**TASK INSTRUCTIONS**
Please quote exactly the opening lines of the data, from the first line to the one where "UV), M_drop, vr);" appears.
#### SUPPLIED DATA ####
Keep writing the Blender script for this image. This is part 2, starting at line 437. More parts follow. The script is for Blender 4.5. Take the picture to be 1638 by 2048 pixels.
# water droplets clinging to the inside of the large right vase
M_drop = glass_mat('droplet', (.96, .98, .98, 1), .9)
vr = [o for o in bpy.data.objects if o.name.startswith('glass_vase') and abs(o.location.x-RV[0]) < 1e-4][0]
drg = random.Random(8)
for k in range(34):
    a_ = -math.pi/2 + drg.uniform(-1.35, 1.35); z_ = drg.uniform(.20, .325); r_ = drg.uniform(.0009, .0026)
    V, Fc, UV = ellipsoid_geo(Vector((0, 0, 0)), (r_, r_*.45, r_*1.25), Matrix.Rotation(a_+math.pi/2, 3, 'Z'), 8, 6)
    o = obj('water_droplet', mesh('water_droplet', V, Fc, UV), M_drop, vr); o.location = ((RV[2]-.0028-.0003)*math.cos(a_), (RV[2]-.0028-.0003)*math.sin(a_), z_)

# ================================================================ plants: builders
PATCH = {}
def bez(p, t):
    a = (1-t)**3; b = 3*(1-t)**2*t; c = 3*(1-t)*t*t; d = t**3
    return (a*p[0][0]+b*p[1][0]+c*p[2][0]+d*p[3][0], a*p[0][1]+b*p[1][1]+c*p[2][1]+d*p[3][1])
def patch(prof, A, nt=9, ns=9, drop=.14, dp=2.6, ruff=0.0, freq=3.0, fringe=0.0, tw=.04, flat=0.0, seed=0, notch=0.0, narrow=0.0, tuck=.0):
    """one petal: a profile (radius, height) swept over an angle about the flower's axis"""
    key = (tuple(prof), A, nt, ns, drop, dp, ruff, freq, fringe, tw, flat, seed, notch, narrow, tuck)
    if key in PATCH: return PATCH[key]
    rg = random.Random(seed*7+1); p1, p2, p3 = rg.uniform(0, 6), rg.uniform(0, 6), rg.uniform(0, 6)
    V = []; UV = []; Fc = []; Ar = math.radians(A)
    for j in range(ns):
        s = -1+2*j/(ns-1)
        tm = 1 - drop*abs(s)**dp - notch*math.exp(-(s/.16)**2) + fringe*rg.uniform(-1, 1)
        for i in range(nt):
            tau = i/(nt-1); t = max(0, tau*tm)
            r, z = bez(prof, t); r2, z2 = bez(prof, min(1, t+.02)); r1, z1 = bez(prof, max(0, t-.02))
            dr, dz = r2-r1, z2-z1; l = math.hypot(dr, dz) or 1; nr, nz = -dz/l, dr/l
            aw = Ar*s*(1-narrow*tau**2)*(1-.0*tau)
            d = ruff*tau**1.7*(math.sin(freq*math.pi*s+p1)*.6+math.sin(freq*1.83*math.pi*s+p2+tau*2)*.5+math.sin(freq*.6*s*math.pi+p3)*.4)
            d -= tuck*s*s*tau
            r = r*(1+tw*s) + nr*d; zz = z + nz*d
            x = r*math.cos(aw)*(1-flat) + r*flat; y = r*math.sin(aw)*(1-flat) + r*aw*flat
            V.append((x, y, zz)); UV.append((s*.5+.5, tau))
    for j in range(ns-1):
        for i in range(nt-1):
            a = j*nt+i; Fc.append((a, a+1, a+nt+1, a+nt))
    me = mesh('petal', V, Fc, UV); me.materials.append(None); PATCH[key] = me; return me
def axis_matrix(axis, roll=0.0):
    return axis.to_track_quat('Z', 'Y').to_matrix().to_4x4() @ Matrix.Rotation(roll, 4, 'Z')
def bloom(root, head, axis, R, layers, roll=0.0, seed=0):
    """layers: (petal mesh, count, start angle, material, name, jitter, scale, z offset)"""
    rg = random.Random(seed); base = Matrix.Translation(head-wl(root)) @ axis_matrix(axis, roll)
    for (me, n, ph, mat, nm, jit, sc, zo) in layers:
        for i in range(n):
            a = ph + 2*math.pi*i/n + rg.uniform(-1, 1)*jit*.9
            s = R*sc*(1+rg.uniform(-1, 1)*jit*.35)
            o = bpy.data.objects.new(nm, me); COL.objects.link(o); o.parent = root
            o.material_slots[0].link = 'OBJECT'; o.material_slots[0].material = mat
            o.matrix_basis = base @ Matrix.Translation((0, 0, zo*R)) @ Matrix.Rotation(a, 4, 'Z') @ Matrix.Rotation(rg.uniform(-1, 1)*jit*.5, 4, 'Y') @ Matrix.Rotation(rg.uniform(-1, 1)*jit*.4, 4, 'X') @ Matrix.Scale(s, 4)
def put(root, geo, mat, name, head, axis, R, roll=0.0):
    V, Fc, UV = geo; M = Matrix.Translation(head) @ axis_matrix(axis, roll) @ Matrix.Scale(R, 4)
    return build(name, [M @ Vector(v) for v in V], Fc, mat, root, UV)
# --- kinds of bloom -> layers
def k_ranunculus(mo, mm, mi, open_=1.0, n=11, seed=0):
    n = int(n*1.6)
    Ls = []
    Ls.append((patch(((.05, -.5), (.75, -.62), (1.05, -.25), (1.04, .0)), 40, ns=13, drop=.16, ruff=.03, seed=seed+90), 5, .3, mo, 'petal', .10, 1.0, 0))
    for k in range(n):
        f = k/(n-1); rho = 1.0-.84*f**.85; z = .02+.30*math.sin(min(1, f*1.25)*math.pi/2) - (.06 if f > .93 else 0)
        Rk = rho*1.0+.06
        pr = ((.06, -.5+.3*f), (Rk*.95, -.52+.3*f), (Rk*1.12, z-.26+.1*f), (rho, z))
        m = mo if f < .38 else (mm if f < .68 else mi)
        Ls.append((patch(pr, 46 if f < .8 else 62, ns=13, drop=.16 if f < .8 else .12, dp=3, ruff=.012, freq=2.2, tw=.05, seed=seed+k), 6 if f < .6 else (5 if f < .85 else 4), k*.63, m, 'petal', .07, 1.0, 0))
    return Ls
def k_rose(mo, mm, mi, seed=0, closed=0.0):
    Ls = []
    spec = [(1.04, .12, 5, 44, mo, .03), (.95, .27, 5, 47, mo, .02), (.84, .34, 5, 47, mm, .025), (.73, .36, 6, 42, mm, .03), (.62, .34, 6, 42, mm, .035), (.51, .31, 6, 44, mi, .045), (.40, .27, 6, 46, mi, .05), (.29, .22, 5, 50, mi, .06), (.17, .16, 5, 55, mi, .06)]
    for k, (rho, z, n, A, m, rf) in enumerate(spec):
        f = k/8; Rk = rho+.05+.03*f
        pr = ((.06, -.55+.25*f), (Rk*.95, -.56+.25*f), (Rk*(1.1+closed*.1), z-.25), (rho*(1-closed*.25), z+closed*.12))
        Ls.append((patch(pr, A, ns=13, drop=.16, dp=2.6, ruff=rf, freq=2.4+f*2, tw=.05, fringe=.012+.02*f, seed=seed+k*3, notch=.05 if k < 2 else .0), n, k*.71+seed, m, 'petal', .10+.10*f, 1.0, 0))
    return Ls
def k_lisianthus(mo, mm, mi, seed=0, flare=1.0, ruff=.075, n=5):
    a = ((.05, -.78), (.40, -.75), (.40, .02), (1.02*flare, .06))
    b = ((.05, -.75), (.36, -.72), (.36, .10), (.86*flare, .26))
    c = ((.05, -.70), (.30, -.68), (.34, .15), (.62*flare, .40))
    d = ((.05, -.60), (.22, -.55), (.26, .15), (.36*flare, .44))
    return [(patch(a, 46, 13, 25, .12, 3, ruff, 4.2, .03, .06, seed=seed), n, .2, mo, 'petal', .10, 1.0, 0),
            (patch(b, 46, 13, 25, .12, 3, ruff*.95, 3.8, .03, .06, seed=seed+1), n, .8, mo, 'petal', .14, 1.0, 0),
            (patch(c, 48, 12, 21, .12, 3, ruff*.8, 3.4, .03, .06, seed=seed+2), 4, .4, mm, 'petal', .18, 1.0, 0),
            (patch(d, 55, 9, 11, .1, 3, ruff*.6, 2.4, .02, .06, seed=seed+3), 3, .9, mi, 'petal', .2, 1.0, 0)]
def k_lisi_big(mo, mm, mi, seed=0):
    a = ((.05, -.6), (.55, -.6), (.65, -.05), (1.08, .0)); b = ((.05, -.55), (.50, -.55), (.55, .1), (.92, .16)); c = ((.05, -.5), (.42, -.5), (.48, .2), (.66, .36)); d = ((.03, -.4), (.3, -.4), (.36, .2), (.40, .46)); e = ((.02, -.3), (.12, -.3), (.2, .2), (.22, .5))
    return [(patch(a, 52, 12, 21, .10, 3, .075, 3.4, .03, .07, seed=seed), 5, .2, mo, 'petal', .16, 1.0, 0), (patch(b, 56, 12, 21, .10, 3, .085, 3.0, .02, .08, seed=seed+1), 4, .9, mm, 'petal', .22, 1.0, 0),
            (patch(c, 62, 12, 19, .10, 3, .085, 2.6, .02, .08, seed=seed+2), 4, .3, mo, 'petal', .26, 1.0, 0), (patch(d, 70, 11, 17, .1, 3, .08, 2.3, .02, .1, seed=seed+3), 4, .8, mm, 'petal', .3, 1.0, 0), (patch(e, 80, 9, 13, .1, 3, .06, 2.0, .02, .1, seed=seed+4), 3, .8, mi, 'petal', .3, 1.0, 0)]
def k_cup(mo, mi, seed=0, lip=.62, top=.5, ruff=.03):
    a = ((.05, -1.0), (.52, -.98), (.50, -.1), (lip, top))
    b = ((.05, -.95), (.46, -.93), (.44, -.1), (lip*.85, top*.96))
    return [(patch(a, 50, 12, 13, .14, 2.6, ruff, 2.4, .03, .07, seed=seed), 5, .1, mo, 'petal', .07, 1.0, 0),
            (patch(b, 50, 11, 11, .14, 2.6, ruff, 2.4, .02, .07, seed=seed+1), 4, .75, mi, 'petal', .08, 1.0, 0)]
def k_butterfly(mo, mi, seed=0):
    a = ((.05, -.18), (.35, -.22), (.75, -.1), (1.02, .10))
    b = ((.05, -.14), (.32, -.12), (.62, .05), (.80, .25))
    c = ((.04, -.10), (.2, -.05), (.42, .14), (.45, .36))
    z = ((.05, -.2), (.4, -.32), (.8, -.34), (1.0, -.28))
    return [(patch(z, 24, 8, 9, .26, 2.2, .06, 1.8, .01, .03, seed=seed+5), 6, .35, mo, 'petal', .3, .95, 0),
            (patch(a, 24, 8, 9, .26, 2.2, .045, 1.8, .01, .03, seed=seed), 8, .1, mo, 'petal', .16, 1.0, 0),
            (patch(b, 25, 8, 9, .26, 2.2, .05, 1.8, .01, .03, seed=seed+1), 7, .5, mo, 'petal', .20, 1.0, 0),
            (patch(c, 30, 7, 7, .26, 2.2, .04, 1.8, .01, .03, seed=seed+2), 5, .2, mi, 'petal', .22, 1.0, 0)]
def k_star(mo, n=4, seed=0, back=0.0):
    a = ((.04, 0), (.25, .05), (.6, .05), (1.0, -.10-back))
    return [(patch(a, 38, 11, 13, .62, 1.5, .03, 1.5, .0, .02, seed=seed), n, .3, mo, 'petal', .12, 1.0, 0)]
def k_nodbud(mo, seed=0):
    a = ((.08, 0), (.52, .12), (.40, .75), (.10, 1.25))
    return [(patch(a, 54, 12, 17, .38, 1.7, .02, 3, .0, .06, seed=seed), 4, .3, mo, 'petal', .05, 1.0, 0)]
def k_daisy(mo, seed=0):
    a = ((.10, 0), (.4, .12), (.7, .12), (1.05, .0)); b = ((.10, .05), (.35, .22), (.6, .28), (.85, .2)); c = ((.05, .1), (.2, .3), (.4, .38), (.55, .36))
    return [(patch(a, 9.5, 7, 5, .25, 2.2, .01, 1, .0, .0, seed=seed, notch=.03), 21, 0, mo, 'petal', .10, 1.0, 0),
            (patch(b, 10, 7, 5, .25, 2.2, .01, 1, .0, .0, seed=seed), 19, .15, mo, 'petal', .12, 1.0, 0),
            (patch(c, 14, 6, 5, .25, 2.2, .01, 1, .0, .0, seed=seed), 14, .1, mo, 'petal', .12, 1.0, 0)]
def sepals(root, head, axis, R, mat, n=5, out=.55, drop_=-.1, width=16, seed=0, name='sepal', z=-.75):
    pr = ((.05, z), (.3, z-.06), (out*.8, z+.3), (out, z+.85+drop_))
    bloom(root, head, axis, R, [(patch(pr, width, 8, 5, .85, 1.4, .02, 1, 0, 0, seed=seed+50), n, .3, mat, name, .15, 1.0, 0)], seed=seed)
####
**OUTPUT**
Keep writing the Blender script for this image. This is part 2, starting at line 437. More parts follow. The script is for Blender 4.5. Take the picture to be 1638 by 2048 pixels.
# water droplets clinging to the inside of the large right vase
M_drop = glass_mat('droplet', (.96, .98, .98, 1), .9)
vr = [o for o in bpy.data.objects if o.name.startswith('glass_vase') and abs(o.location.x-RV[0]) < 1e-4][0]
drg = random.Random(8)
for k in range(34):
    a_ = -math.pi/2 + drg.uniform(-1.35, 1.35); z_ = drg.uniform(.20, .325); r_ = drg.uniform(.0009, .0026)
    V, Fc, UV = ellipsoid_geo(Vector((0, 0, 0)), (r_, r_*.45, r_*1.25), Matrix.Rotation(a_+math.pi/2, 3, 'Z'), 8, 6)
    o = obj('water_droplet', mesh('water_droplet', V, Fc, UV), M_drop, vr); o.location = ((RV[2]-.0028-.0003)*math.cos(a_), (RV[2]-.0028-.0003)*math.sin(a_), z_)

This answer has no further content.